= Recorded data =
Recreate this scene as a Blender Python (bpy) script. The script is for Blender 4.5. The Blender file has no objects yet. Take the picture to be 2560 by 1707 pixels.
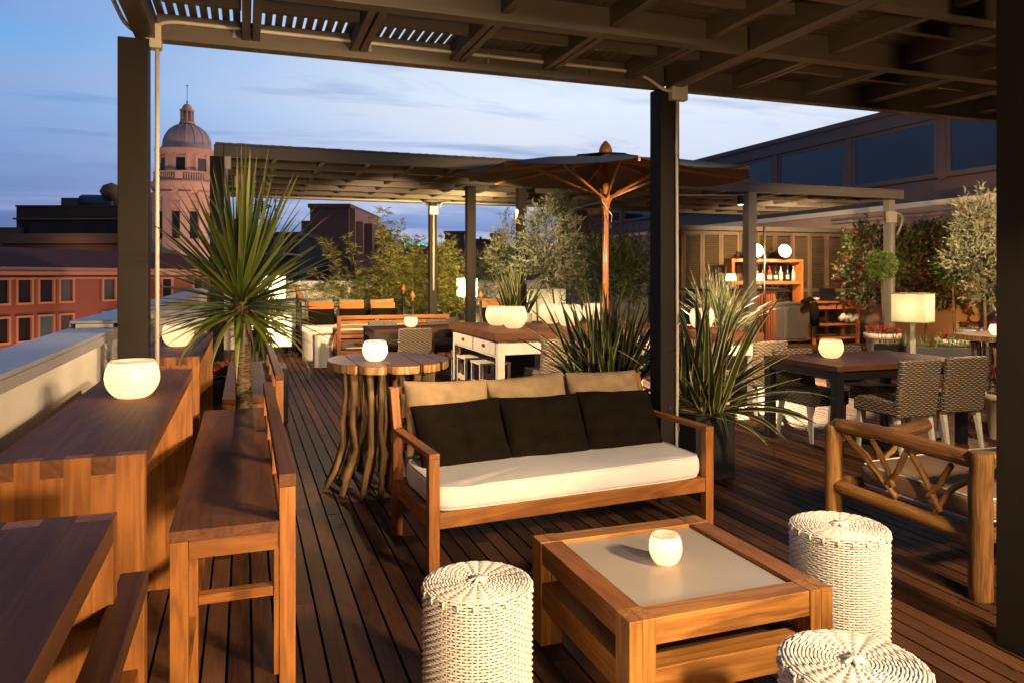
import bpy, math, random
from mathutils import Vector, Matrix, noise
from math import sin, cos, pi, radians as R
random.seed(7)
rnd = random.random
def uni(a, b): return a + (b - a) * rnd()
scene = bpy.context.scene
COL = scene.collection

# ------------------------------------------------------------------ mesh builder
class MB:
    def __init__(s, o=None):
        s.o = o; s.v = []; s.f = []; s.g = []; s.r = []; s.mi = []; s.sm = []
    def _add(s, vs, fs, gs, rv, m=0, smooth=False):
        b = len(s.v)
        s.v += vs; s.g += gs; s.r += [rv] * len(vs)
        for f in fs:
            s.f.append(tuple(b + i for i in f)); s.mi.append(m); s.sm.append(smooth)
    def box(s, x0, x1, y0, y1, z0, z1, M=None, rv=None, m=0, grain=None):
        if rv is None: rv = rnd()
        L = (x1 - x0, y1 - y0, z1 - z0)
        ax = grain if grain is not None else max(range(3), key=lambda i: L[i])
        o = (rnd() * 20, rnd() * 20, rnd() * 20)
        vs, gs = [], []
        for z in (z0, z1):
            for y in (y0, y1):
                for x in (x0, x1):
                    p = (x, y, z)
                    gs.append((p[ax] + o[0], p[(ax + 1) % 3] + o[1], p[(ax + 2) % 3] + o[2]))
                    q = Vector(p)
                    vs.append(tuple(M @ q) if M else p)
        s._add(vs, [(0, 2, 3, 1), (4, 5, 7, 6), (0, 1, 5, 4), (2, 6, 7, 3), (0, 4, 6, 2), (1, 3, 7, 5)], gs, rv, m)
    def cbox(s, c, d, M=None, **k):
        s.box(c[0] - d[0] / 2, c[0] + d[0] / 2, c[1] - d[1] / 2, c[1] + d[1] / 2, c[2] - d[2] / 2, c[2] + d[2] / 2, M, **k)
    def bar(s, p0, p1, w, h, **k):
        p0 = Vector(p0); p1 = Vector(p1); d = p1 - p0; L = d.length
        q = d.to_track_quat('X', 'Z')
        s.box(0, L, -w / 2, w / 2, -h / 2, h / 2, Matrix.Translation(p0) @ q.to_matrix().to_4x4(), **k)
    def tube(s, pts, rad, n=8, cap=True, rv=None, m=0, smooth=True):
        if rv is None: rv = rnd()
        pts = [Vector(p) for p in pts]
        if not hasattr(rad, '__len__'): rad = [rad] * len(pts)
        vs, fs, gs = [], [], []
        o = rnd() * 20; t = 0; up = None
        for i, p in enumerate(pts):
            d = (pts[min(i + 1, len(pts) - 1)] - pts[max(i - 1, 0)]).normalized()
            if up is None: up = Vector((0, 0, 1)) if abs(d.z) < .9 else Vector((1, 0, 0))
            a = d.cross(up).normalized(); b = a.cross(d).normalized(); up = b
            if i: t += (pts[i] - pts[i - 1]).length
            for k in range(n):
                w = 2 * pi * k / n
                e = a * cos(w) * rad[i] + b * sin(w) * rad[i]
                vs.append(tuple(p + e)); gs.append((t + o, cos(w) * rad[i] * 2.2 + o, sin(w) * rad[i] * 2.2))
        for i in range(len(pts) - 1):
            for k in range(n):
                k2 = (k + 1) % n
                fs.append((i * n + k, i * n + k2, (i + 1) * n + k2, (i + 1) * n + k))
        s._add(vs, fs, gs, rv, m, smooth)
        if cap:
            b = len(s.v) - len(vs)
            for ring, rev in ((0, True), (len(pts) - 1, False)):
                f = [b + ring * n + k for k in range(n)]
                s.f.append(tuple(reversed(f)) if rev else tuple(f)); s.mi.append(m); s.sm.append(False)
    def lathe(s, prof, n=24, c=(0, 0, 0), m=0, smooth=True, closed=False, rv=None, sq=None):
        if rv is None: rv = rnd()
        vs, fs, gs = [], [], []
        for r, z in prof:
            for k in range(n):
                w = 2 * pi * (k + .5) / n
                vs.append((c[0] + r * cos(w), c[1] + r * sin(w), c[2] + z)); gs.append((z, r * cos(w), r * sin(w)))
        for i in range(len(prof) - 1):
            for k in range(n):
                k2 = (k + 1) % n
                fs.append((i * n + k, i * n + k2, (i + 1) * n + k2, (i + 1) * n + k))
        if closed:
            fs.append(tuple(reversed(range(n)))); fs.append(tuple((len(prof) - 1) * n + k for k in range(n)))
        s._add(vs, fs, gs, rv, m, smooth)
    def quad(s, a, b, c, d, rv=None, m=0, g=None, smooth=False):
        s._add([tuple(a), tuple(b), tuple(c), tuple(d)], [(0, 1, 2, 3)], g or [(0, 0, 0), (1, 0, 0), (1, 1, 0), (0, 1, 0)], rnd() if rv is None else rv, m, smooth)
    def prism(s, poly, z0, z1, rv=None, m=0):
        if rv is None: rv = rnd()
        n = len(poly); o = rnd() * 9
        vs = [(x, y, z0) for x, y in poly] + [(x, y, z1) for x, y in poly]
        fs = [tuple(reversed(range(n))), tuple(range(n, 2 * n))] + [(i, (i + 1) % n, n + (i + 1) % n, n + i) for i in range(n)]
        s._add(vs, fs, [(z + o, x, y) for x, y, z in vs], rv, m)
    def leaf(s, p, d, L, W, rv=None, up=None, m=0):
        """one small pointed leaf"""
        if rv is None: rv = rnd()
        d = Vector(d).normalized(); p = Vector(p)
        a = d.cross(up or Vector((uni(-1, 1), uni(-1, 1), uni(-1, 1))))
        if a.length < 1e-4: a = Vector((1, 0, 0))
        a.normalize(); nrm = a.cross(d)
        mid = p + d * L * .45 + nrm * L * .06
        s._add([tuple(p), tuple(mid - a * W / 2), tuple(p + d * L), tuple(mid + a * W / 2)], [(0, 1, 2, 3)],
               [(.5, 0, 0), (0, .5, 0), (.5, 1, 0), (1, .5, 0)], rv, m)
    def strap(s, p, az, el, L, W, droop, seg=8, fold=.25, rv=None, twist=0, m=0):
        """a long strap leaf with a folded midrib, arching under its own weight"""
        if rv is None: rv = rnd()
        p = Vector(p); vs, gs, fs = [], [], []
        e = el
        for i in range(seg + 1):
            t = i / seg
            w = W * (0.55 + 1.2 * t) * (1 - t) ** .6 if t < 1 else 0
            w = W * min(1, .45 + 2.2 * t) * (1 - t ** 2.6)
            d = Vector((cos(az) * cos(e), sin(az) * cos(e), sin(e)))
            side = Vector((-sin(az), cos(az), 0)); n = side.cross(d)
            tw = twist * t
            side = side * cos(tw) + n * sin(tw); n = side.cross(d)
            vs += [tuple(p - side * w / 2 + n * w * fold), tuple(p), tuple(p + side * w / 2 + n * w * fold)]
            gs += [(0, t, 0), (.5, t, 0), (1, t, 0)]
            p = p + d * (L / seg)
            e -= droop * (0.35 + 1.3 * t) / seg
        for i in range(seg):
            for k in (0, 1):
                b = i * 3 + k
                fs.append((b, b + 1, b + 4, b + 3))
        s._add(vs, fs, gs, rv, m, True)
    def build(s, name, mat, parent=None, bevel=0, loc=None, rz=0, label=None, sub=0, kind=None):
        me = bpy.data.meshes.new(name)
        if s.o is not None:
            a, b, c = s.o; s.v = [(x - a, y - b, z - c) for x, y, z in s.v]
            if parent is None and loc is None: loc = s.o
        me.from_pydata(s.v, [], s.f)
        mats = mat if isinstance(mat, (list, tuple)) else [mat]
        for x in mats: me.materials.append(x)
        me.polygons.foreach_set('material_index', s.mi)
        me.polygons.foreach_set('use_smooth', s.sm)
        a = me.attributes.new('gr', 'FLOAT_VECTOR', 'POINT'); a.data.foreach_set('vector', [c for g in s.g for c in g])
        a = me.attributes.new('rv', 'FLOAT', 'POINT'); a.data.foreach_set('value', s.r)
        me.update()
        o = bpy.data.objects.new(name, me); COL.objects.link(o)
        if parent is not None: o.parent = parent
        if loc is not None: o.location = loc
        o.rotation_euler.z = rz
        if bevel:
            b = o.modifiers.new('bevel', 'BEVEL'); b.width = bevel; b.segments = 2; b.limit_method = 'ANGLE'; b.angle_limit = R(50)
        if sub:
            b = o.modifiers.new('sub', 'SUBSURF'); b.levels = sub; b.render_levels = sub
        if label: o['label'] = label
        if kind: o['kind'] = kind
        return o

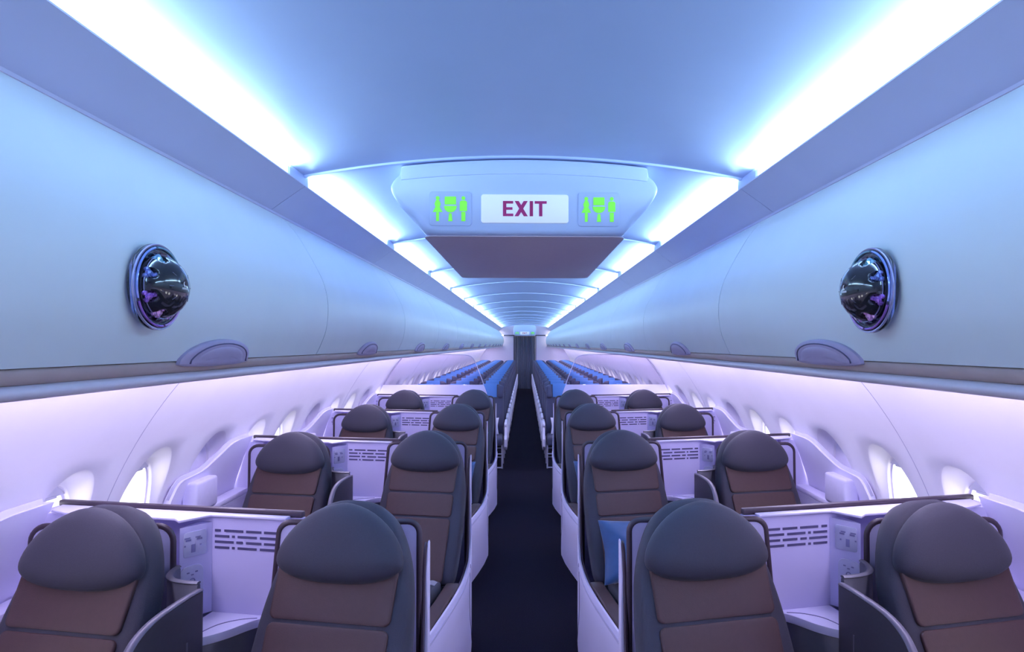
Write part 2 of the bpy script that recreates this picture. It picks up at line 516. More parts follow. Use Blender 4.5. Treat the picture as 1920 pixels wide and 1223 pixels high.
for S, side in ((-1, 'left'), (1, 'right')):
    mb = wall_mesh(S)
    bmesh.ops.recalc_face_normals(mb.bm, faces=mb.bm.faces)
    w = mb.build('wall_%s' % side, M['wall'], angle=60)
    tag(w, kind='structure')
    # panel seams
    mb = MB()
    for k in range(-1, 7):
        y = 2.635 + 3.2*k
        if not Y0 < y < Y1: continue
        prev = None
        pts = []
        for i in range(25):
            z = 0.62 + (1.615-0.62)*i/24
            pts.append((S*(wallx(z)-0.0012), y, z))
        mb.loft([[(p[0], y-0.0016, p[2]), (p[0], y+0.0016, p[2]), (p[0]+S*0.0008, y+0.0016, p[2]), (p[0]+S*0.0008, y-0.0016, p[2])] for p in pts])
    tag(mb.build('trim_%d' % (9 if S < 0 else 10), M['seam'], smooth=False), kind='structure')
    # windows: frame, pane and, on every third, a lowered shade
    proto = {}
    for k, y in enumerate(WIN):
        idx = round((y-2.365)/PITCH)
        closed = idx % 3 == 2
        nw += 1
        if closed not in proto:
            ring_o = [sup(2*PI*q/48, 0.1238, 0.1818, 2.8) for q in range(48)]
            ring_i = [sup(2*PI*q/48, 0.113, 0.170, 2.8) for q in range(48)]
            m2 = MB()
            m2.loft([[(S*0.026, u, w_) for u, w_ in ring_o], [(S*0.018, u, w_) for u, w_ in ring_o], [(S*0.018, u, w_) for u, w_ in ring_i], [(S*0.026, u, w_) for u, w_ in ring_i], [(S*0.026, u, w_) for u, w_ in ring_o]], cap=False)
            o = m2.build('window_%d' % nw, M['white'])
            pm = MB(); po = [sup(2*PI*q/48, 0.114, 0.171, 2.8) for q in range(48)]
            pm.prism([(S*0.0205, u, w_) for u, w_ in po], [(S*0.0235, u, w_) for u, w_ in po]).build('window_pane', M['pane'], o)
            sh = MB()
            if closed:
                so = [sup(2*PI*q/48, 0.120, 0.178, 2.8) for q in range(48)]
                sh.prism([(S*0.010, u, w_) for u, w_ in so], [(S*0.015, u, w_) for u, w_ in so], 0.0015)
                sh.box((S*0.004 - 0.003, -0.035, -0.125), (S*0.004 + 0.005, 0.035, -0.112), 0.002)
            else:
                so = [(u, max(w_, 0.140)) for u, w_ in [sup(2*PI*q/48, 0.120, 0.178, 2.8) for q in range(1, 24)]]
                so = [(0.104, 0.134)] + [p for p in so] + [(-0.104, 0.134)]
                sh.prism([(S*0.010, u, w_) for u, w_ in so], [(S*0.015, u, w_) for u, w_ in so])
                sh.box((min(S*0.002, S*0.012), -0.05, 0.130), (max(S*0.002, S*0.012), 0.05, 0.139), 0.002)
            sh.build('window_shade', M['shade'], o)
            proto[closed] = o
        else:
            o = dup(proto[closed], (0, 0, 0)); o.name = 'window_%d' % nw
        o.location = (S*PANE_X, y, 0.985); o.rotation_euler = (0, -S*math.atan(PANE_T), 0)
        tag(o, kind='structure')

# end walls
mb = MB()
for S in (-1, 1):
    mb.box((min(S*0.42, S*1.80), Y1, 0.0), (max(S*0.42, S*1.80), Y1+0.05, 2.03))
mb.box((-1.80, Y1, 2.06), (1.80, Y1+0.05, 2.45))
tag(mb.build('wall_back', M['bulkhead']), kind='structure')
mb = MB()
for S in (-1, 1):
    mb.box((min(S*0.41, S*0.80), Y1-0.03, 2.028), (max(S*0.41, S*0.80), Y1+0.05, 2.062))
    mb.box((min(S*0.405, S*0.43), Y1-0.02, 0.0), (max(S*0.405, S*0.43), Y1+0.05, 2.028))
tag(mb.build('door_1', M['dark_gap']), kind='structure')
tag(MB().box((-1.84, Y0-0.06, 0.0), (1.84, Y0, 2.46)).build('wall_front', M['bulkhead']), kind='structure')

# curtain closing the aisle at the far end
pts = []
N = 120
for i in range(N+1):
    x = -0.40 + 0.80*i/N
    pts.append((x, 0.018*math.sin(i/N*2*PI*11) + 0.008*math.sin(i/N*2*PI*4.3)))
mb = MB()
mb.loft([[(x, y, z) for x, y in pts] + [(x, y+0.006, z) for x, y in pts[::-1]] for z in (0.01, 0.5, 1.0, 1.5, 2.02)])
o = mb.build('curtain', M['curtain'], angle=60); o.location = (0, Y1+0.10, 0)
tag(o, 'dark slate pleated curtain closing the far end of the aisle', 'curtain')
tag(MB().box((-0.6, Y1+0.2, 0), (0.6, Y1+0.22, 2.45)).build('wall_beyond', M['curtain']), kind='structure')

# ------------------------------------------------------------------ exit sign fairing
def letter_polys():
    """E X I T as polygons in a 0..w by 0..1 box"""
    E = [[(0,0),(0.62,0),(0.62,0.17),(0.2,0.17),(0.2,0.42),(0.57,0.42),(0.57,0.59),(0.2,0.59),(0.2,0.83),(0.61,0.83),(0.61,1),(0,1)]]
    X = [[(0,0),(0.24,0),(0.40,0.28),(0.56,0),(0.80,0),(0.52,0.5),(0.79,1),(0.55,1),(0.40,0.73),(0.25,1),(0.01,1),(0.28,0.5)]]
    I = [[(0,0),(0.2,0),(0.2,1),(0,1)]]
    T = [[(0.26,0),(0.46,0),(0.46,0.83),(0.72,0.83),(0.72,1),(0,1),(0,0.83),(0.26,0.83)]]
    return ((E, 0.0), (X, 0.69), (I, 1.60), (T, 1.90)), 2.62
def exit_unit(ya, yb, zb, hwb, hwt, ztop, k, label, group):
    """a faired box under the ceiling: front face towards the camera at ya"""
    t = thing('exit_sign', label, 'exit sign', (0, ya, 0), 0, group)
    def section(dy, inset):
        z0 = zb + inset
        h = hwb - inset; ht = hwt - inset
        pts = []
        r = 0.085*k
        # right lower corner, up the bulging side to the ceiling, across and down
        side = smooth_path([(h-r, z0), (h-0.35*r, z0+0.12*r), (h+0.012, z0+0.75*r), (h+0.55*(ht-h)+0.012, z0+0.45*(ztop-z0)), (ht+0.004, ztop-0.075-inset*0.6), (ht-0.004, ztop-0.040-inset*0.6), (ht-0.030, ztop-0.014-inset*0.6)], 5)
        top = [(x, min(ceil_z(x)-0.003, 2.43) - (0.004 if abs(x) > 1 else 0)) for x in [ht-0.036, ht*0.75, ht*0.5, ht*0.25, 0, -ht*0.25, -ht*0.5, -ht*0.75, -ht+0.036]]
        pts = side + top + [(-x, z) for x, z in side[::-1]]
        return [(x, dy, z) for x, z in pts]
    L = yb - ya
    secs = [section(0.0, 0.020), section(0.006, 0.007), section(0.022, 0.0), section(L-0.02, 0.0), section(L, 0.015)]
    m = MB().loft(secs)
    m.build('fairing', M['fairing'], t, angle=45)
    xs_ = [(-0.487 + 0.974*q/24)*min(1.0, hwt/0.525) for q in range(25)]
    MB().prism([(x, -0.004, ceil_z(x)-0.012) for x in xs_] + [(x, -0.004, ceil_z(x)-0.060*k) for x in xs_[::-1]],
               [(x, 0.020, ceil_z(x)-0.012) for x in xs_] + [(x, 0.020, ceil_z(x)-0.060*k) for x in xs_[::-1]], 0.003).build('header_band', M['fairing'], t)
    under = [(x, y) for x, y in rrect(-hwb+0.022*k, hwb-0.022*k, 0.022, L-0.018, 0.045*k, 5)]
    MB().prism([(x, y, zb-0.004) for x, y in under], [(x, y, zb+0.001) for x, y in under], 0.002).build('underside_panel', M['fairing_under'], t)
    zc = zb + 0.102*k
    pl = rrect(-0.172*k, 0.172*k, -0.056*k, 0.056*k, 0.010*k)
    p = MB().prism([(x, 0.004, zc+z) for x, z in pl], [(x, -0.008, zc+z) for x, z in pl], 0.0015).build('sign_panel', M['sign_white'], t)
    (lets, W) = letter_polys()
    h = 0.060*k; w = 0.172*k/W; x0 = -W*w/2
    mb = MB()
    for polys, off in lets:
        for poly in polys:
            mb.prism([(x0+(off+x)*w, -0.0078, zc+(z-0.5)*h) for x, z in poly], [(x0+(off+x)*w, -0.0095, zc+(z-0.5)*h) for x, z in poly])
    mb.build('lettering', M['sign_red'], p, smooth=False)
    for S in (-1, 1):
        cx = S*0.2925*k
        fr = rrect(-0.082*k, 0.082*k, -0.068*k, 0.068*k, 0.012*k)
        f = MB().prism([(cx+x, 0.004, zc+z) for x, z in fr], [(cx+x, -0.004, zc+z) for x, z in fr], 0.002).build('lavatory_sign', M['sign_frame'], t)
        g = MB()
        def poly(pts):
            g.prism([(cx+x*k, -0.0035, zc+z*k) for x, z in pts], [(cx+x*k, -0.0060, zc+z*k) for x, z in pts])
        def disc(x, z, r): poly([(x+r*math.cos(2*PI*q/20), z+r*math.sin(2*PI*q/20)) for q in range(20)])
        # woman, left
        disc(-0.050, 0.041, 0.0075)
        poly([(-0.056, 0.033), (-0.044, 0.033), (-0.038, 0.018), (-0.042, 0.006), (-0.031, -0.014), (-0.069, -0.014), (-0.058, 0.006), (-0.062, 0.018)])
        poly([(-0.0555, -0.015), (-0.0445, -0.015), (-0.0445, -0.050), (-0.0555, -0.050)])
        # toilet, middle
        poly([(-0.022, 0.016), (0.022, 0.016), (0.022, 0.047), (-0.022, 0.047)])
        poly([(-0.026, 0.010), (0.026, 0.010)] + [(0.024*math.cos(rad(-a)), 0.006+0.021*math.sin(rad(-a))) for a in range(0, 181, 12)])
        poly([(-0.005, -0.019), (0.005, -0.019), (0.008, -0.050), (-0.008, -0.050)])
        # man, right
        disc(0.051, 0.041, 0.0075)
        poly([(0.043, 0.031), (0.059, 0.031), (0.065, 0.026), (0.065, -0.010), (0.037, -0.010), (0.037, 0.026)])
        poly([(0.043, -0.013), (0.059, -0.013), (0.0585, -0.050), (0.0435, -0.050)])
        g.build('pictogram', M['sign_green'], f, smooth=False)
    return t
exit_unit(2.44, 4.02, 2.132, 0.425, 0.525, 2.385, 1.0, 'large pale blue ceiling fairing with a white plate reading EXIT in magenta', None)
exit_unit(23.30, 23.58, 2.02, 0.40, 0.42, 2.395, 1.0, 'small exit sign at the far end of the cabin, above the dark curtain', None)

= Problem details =
Starting at the top of the listing above, please restate word for word each line up to and including the one that holds "COL = scene.collection", omitting every image.

= Result of the task =
Recreate this scene as a Blender Python (bpy) script. The script is for Blender 4.5. The Blender file has no objects yet. Take the picture to be 2560 by 1707 pixels.
import bpy, math, random
from mathutils import Vector, Matrix, noise
from math import sin, cos, pi, radians as R
random.seed(7)
rnd = random.random
def uni(a, b): return a + (b - a) * rnd()
scene = bpy.context.scene
COL = scene.collection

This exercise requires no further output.